Colina shared his experience of being a journalist. When he started his career in 1991, he asked himself, “What’s the difference between a Christian or Catholic journalist and any other journalist?” He said it wasn’t a better set of skills or professional ethics as the rules of journalism are the same for everyone. He found his answer through Jesus Christ, “By this shall all men know that you are my disciples, if you have love for one another.”

Colina said love would transform the graduates’ next steps in life as professionals. And for Christians, he reminded the graduates, this means loving even one’s enemies. 

“Loving one’s enemies changes everything. If your ‘enemy’ feels that you stand up for the truth and for what is good, and that you respect him, that you even love him, he will be able to listen, to read what you write, to open his mind. If the enemy feels that you are simply opposing him and nothing more, he will never entertain the idea of listening to you, much less of changing his ways,” said Colina.

“Now you know what makes you unique: love. If you really love, you will transform your environment, you will transform America, you will transform the world.”

Speaking from the east portico of the Basilica of the National Shrine of the Immaculate Conception in Washington, Colina was joined by three people who have contributed to society and the church and were recognized with honorary degrees, including: Michael Thomasian, principal of St. Anthony Catholic School in Washington; Mother Agnes Mary Donovan, S.V., superior general of the Sisters of Life; and Russell Shaw, longtime journalist and author.

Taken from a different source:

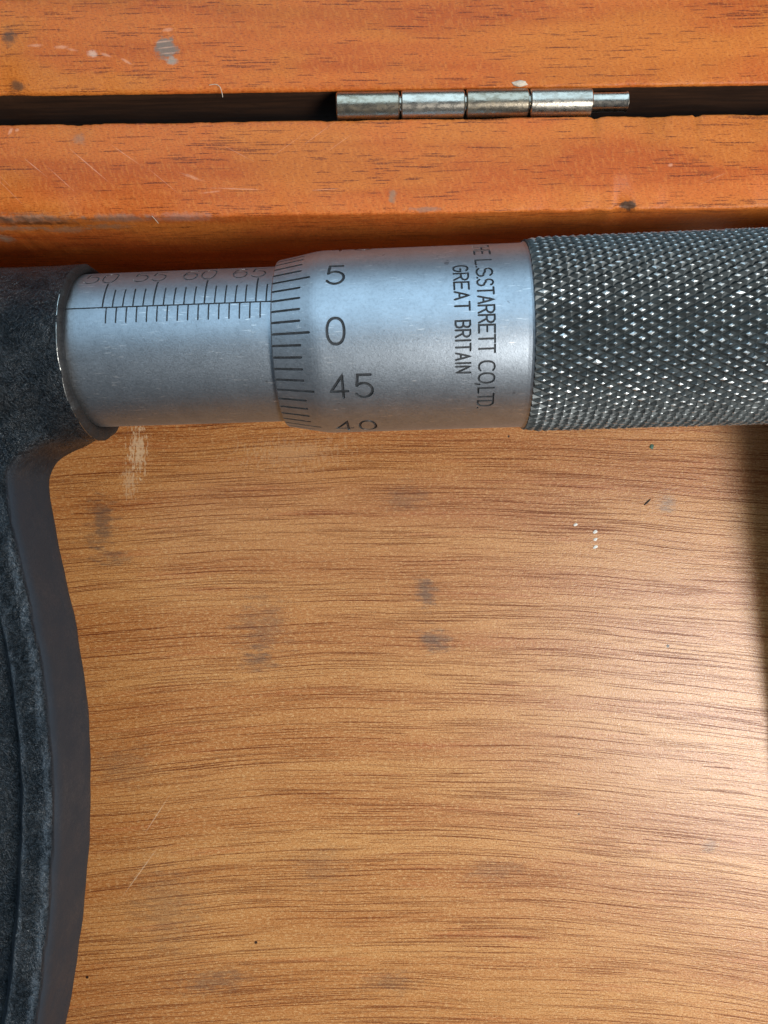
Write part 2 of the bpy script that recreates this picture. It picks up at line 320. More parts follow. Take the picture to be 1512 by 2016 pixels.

Entrepreneurs Art and Carlyse Ciocca both received honorary degrees in a private ceremony earlier this year.

In his remarks, Catholic U. President John Garvey encouraged graduates to consider the good they can achieve through the virtue of constancy.

“I want your spouse and children and your friends to be able to say: ‘He or she was someone I could depend on,’” Garvey said. “Be constant. Be true to God, your neighbor and yourself.”

Before the closing of the ceremony, the Catholic U. honored Thérèse-Anne Druart, professor of philosophy and university marshal, with the Shahan Medal for Service. Druart retires this year after serving more than 30 years as a professor and more than 15 years as university marshal.

Chaplain and Director of Campus Ministry Father Jude DeAngelo, O.F.M. Conv., offered the benediction.

“Graduates today and yesterday have served in at least seven foreign wars, they have been priests and religious who have graduated. They have been lay men and women who have given honor to their chosen professions. And the growth of knowledge and wisdom in the study and betterment in humanity,” said DeAngelo. “May these new graduates continue this legacy of working for the common good of society, renewing Holy Mother Church as well as building the kingdom of justice and peace that Christ commands us. In a special way we pray for all of our lay men and women graduating today, help them never to forget their Christian vocation to transform the world by bringing the gospel to their families, their friends, their communities and their professions.”

Catholic U. conferred approximately 1,620 bachelor’s, master’s and doctoral degrees during the ceremony. Other graduation events held over commencement weekend included the honors convocation and the baccalaureate Mass, both held May 17 at the shrine.